→ PROBLEM TO SOLVE
In the material below, find the line with "Write the bpy"; set down that line and every line after it to the end, exactly, without pictures.

→ RECORDS TO USE
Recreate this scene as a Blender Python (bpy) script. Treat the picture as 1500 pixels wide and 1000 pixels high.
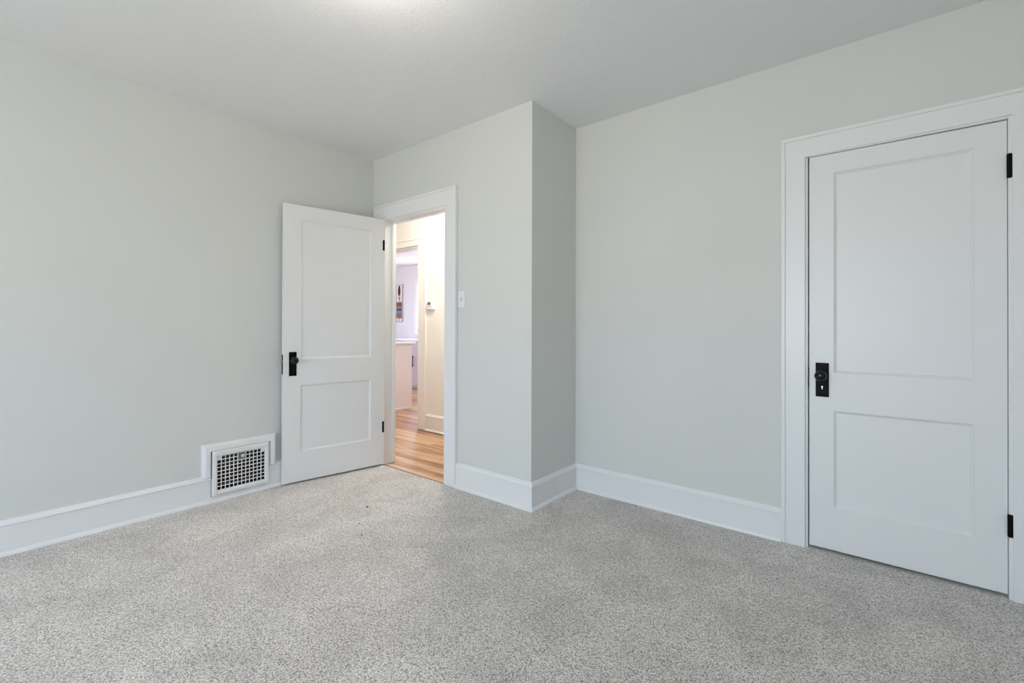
import bpy, bmesh, math, random
from mathutils import Vector, Matrix
random.seed(7)
scene = bpy.context.scene
for o in list(bpy.data.objects):
    bpy.data.objects.remove(o, do_unlink=True)
COL = scene.collection

# ---------------------------------------------------------------- camera
H_CAM = 1.14
Fv = Vector((-0.62953248, 0.77695902, 0.00485041))
Rv = Vector((0.77697374, 0.6295264, 0.00288472))
Uv = Vector((8.12148671e-04, -5.58466531e-03, 0.99998408))
cam_d = bpy.data.cameras.new('camera')
cam = bpy.data.objects.new('camera', cam_d)
COL.objects.link(cam)
rot = Matrix((Rv, Uv, -Fv)).transposed()
cam.matrix_world = Matrix.Translation((0, 0, H_CAM)) @ rot.to_4x4()
cam_d.sensor_width = 36.0
cam_d.lens = 674.067 / 1500 * 36.0
cam_d.shift_y = -(500 - 476.66) / 1500
cam_d.clip_start = 0.02
scene.camera = cam

# ---------------------------------------------------------------- view and daylight
vs = scene.view_settings
vs.view_transform = 'Standard'
vs.look = 'None'
vs.gamma = 1
vs.use_curve_mapping = False
vs.exposure = 0.08
scene.cycles.max_bounces = 10
scene.cycles.diffuse_bounces = 8
scene.cycles.use_denoising = True
SKY = 12.0            # strength of the overcast sky seen through the windows
LAMP_ROOM = 8.0     # bedroom ceiling lamp, watts
LAMP_HALL = 40.0
FILL_KITCHEN = 42.0  # unseen lamp added to brighten the kitchen
world = bpy.data.worlds.new('sky')
scene.world = world
world.use_nodes = True
nt = world.node_tree
nt.nodes.clear()
wo = nt.nodes.new('ShaderNodeOutputWorld')
bg = nt.nodes.new('ShaderNodeBackground')
tc = nt.nodes.new('ShaderNodeTexCoord')
sp = nt.nodes.new('ShaderNodeSeparateXYZ')
cr = nt.nodes.new('ShaderNodeValToRGB')
mr = nt.nodes.new('ShaderNodeMapRange')
mr.inputs['From Min'].default_value = -1
mr.inputs['From Max'].default_value = 1
cr.color_ramp.elements[0].position = 0.46
cr.color_ramp.elements[0].color = (0.70, 0.69, 0.66, 1)
cr.color_ramp.elements[1].position = 0.56
cr.color_ramp.elements[1].color = (0.68, 0.83, 1.0, 1)
nt.links.new(tc.outputs['Generated'], sp.inputs[0])
nt.links.new(sp.outputs['Z'], mr.inputs['Value'])
nt.links.new(mr.outputs[0], cr.inputs[0])
nt.links.new(cr.outputs[0], bg.inputs['Color'])
bg.inputs['Strength'].default_value = SKY
nt.links.new(bg.outputs[0], wo.inputs[0])


def portal(name, loc, rot_e, sx, sy):
    """a sampling portal in a window opening (guides the sky light, gives none itself)"""
    d = bpy.data.lights.new(name, 'AREA')
    d.shape = 'RECTANGLE'
    d.size = sx
    d.size_y = sy
    d.cycles.is_portal = True
    o = bpy.data.objects.new(name, d)
    o.location = loc
    o.rotation_euler = rot_e
    COL.objects.link(o)
    return o


# ---------------------------------------------------------------- room measurements (metres)
XL, YD, XP, YR, H = -3.4165, 2.3199, -1.7211, 2.8481, 2.5695
YB, XR = -2.50, 1.25                # unseen wall behind the camera, placed for the daylight; wall to its right
YH0, YH1, YH2 = 2.42, 3.385, 3.50   # hall: back of entry wall, far wall front and back
YK = 6.10                           # far wall of the kitchen
WT = 0.12
WIN_B = [(-2.45, -1.25), (-1.05, 0.15)]      # unseen windows added behind the camera for daylight, x ranges
WZ0, WZ1 = 0.62, 1.98
portal('window_portal', (-1.85, YB + 0.01, 1.30), (math.radians(90), 0, 0), 1.20, 1.36)
portal('window_portal', (-0.45, YB + 0.01, 1.30), (math.radians(90), 0, 0), 1.20, 1.36)

# ---------------------------------------------------------------- materials


def new_mat(name):
    m = bpy.data.materials.new(name)
    m.use_nodes = True
    n = m.node_tree
    return m, n, n.nodes['Principled BSDF']


def node(n, kind, **kw):
    x = n.nodes.new(kind)
    for k, v in kw.items():
        x.inputs[k].default_value = v
    return x


def coords(n, scale=(1, 1, 1)):
    t = n.nodes.new('ShaderNodeTexCoord')
    m = n.nodes.new('ShaderNodeMapping')
    m.inputs['Scale'].default_value = scale
    n.links.new(t.outputs['Object'], m.inputs[0])
    return m.outputs[0]


def paint(name, col, rough=0.5, bump=0.0, bscale=60.0, bdist=0.001, var=0.0, metal=0.0, spec=0.5):
    m, n, p = new_mat(name)
    p.inputs['Base Color'].default_value = (*col, 1)
    p.inputs['Roughness'].default_value = rough
    p.inputs['Metallic'].default_value = metal
    p.inputs['Specular IOR Level'].default_value = spec
    c = coords(n)
    nz = node(n, 'ShaderNodeTexNoise', Scale=bscale, Detail=3.0)
    n.links.new(c, nz.inputs['Vector'])
    if bump:
        b = node(n, 'ShaderNodeBump', Strength=bump, Distance=bdist)
        n.links.new(nz.outputs['Fac'], b.inputs['Height'])
        n.links.new(b.outputs[0], p.inputs['Normal'])
    if var:
        nb = node(n, 'ShaderNodeTexNoise', Scale=3.0, Detail=2.0)
        n.links.new(c, nb.inputs['Vector'])
        r = n.nodes.new('ShaderNodeValToRGB')
        r.color_ramp.elements[0].position = 0.3
        r.color_ramp.elements[1].position = 0.7
        r.color_ramp.elements[0].color = (*[x * (1 - var) for x in col], 1)
        r.color_ramp.elements[1].color = (*[min(1, x * (1 + var)) for x in col], 1)
        n.links.new(nb.outputs['Fac'], r.inputs[0])
        n.links.new(r.outputs[0], p.inputs['Base Color'])
    return m


M = {}
M['wall'] = paint('pale_grey_green_wall_paint', (0.672, 0.684, 0.660), 0.62, 0.25, 90, 0.0008, 0.008)
M['trim'] = paint('white_trim_paint', (0.80, 0.81, 0.82), 0.32, 0.15, 25, 0.0006, 0.0)
M['door'] = paint('white_door_paint', (0.785, 0.795, 0.80), 0.36, 0.2, 18, 0.0006, 0.0)
M['black'] = paint('black_iron', (0.004, 0.004, 0.004), 0.45, 0.1, 80, 0.0003, spec=0.10)
M['knob'] = paint('glossy_black_knob', (0.004, 0.004, 0.006), 0.12, spec=0.35)
M['brass'] = paint('worn_brass', (0.50, 0.47, 0.33), 0.4, metal=0.8)
M['steel'] = paint('bright_steel', (0.65, 0.64, 0.62), 0.3, metal=0.9)
M['hallwall'] = paint('cream_hall_wall_paint', (0.80, 0.78, 0.74), 0.6, 0.2, 90, 0.0008, 0.008)
M['halltrim'] = paint('white_hall_trim_paint', (0.82, 0.81, 0.79), 0.35)
M['kitchenwall'] = paint('white_kitchen_wall_paint', (0.78, 0.765, 0.80), 0.6, 0.2, 90, 0.0008, 0.008)
M['kneewall'] = paint('beige_knee_wall_paint', (0.82, 0.76, 0.68), 0.6, 0.2, 90, 0.0008, 0.008)
M['cabinet'] = paint('pale_lilac_white_cabinet_paint', (0.62, 0.565, 0.62), 0.4)
M['counter'] = paint('white_stone_counter', (0.86, 0.86, 0.88), 0.25, 0, var=0.02)
M['vent'] = paint('white_enamelled_metal', (0.78, 0.78, 0.77), 0.35)
M['duct'] = paint('dark_duct_metal', (0.035, 0.033, 0.032), 0.6)
M['louvre'] = paint('grey_louvre_metal', (0.20, 0.19, 0.18), 0.5)
M['plastic'] = paint('white_plastic', (0.80, 0.80, 0.84), 0.35)
M['slot'] = paint('soft_grey_slot', (0.42, 0.42, 0.44), 0.5)
M['screen'] = paint('grey_display', (0.10, 0.11, 0.11), 0.3)
M['dark'] = paint('dark_gap', (0.02, 0.02, 0.02), 0.8)
M['lint'] = paint('black_lint', (0.01, 0.01, 0.01), 0.9)
M['art_white'] = paint('art_paper', (0.80, 0.76, 0.77), 0.8)
M['art_frame'] = paint('art_frame_rose_wood', (0.50, 0.40, 0.40), 0.6)
M['art_dark'] = paint('art_dark_umber', (0.09, 0.045, 0.04), 0.9, 0.5, 200, 0.002)
M['art_rust'] = paint('art_rust_brown', (0.20, 0.09, 0.07), 0.9, 0.5, 200, 0.002)
M['art_blue'] = paint('art_soft_blue', (0.22, 0.27, 0.38), 0.9, 0.5, 200, 0.002)
M['art_navy'] = paint('art_navy', (0.05, 0.09, 0.20), 0.9, 0.5, 200, 0.002)
M['art_coral'] = paint('art_coral', (0.34, 0.15, 0.12), 0.9, 0.5, 200, 0.002)


def ceiling_mat():
    m, n, p = new_mat('knockdown_textured_white_ceiling')
    p.inputs['Base Color'].default_value = (0.81, 0.82, 0.83, 1)
    p.inputs['Roughness'].default_value = 0.7
    c = coords(n)
    a = node(n, 'ShaderNodeTexNoise', Scale=60.0, Detail=5.0, Roughness=0.6, Distortion=0.8)
    n.links.new(c, a.inputs['Vector'])
    r = n.nodes.new('ShaderNodeValToRGB')
    r.color_ramp.elements[0].position = 0.50
    r.color_ramp.elements[1].position = 0.62
    n.links.new(a.outputs['Fac'], r.inputs[0])
    b = node(n, 'ShaderNodeBump', Strength=0.35, Distance=0.0025)
    n.links.new(r.outputs[0], b.inputs['Height'])
    n.links.new(b.outputs[0], p.inputs['Normal'])
    return m


def carpet_mat():
    m, n, p = new_mat('speckled_grey_carpet')
    p.inputs['Roughness'].default_value = 0.95
    p.inputs['Specular IOR Level'].default_value = 0.1
    p.inputs['Sheen Weight'].default_value = 0.25
    p.inputs['Sheen Roughness'].default_value = 0.5
    c = coords(n)
    fa = node(n, 'ShaderNodeTexNoise', Scale=300.0, Detail=2.0, Roughness=0.6, Distortion=0.2)
    fb = node(n, 'ShaderNodeTexNoise', Scale=145.0, Detail=3.0, Roughness=0.7, Distortion=0.4)
    vo = node(n, 'ShaderNodeTexVoronoi', Scale=250.0)
    n.links.new(c, vo.inputs['Vector'])
    vb = n.nodes.new('ShaderNodeSeparateColor')
    n.links.new(vo.outputs['Color'], vb.inputs[0])
    n.links.new(c, fa.inputs['Vector'])
    n.links.new(c, fb.inputs['Vector'])
    fine = n.nodes.new('ShaderNodeMix')
    fine.data_type = 'FLOAT'
    fine.inputs[0].default_value = 0.5
    n.links.new(fa.outputs['Fac'], fine.inputs[2])
    n.links.new(fb.outputs['Fac'], fine.inputs[3])
    nf = fine
    fine = n.nodes.new('ShaderNodeMix')
    fine.data_type = 'FLOAT'
    fine.inputs[0].default_value = 0.17
    n.links.new(nf.outputs[0], fine.inputs[2])
    n.links.new(vb.outputs[0], fine.inputs[3])
    r = n.nodes.new('ShaderNodeValToRGB')
    e = r.color_ramp.elements
    e[0].position = 0.385
    e[0].color = (0.15, 0.137, 0.127, 1)
    e[1].position = 0.60
    e[1].color = (0.84, 0.79, 0.75, 1)
    k = e.new(0.45)
    k.color = (0.40, 0.372, 0.348, 1)
    k = e.new(0.51)
    k.color = (0.61, 0.571, 0.537, 1)
    n.links.new(fine.outputs[0], r.inputs[0])
    big = node(n, 'ShaderNodeTexNoise', Scale=3.6, Detail=3.0, Roughness=0.55, Distortion=0.6)
    n.links.new(c, big.inputs['Vector'])
    mrn = node(n, 'ShaderNodeMapRange')
    mrn.inputs['From Min'].default_value = 0.32
    mrn.inputs['From Max'].default_value = 0.68
    mrn.inputs['To Min'].default_value = 0.89
    mrn.inputs['To Max'].default_value = 1.12
    n.links.new(big.outputs['Fac'], mrn.inputs['Value'])
    mix = n.nodes.new('ShaderNodeVectorMath')
    mix.operation = 'SCALE'
    n.links.new(r.outputs[0], mix.inputs[0])
    n.links.new(mrn.outputs[0], mix.inputs['Scale'])
    n.links.new(mix.outputs[0], p.inputs['Base Color'])
    b = node(n, 'ShaderNodeBump', Strength=0.6, Distance=0.004)
    n.links.new(fine.outputs[0], b.inputs['Height'])
    n.links.new(b.outputs[0], p.inputs['Normal'])
    return m


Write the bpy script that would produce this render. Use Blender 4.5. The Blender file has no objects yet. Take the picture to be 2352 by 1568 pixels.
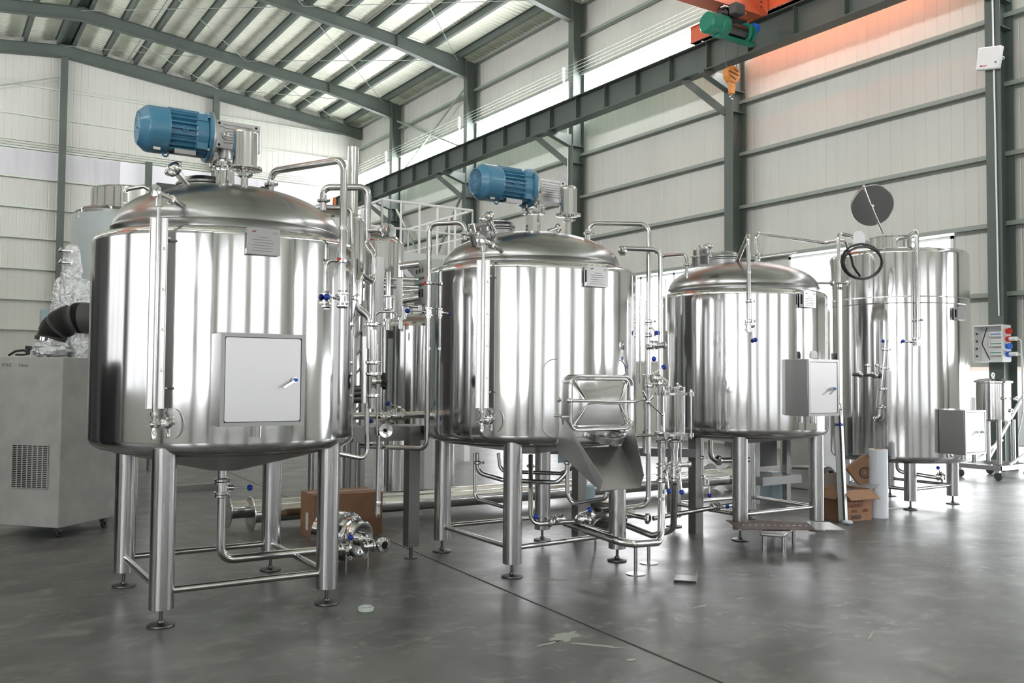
import bpy, math, random
from mathutils import Vector, Matrix
SC = bpy.context.scene
COL = SC.collection
PI = math.pi
# ------------------------------------------------------------------ camera, sky, light, exposure
F, YAW, PIT, ROL, CH = 2091.3, math.radians(33.05), math.radians(2.264), math.radians(0.45), 1.5
_f = Vector((math.sin(YAW)*math.cos(PIT), math.cos(YAW)*math.cos(PIT), math.sin(PIT)))
_r = Vector((math.cos(YAW), -math.sin(YAW), 0)); _u = _r.cross(_f)
_r2 = _r*math.cos(ROL)+_u*math.sin(ROL); _u2 = _r2.cross(_f)
CAM = Vector((0, 0, CH))
cd = bpy.data.cameras.new('camera'); cam = bpy.data.objects.new('camera', cd); COL.objects.link(cam)
cd.sensor_width = 36; cd.lens = F/2352*36; cd.clip_end = 200
m = Matrix((_r2, _u2, -_f)).transposed().to_4x4(); m.translation = CAM; cam.matrix_world = m
SC.camera = cam
SC.view_settings.view_transform = 'Standard'; SC.view_settings.look = 'None'
SC.view_settings.gamma = 1; SC.view_settings.use_curve_mapping = False
SC.view_settings.exposure = 2.6
SC.cycles.use_denoising = True
SC.cycles.max_bounces = 10; SC.cycles.diffuse_bounces = 5; SC.cycles.glossy_bounces = 6
SC.cycles.transparent_max_bounces = 12; SC.cycles.caustics_reflective = False; SC.cycles.caustics_refractive = False
SC.cycles.sample_clamp_indirect = 6
world = bpy.data.worlds.new('sky'); SC.world = world; world.use_nodes = True
world.node_tree.nodes['Background'].inputs[0].default_value = (0.93, 0.97, 1.0, 1)
world.node_tree.nodes['Background'].inputs[1].default_value = 1.6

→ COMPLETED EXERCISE
Write the bpy script that would produce this render. Use Blender 4.5. The Blender file has no objects yet. Take the picture to be 2352 by 1568 pixels.
import bpy, math, random
from mathutils import Vector, Matrix
SC = bpy.context.scene
COL = SC.collection
PI = math.pi
# ------------------------------------------------------------------ camera, sky, light, exposure
F, YAW, PIT, ROL, CH = 2091.3, math.radians(33.05), math.radians(2.264), math.radians(0.45), 1.5
_f = Vector((math.sin(YAW)*math.cos(PIT), math.cos(YAW)*math.cos(PIT), math.sin(PIT)))
_r = Vector((math.cos(YAW), -math.sin(YAW), 0)); _u = _r.cross(_f)
_r2 = _r*math.cos(ROL)+_u*math.sin(ROL); _u2 = _r2.cross(_f)
CAM = Vector((0, 0, CH))
cd = bpy.data.cameras.new('camera'); cam = bpy.data.objects.new('camera', cd); COL.objects.link(cam)
cd.sensor_width = 36; cd.lens = F/2352*36; cd.clip_end = 200
m = Matrix((_r2, _u2, -_f)).transposed().to_4x4(); m.translation = CAM; cam.matrix_world = m
SC.camera = cam
SC.view_settings.view_transform = 'Standard'; SC.view_settings.look = 'None'
SC.view_settings.gamma = 1; SC.view_settings.use_curve_mapping = False
SC.view_settings.exposure = 2.6
SC.cycles.use_denoising = True
SC.cycles.max_bounces = 10; SC.cycles.diffuse_bounces = 5; SC.cycles.glossy_bounces = 6
SC.cycles.transparent_max_bounces = 12; SC.cycles.caustics_reflective = False; SC.cycles.caustics_refractive = False
SC.cycles.sample_clamp_indirect = 6
world = bpy.data.worlds.new('sky'); SC.world = world; world.use_nodes = True
world.node_tree.nodes['Background'].inputs[0].default_value = (0.93, 0.97, 1.0, 1)
world.node_tree.nodes['Background'].inputs[1].default_value = 1.6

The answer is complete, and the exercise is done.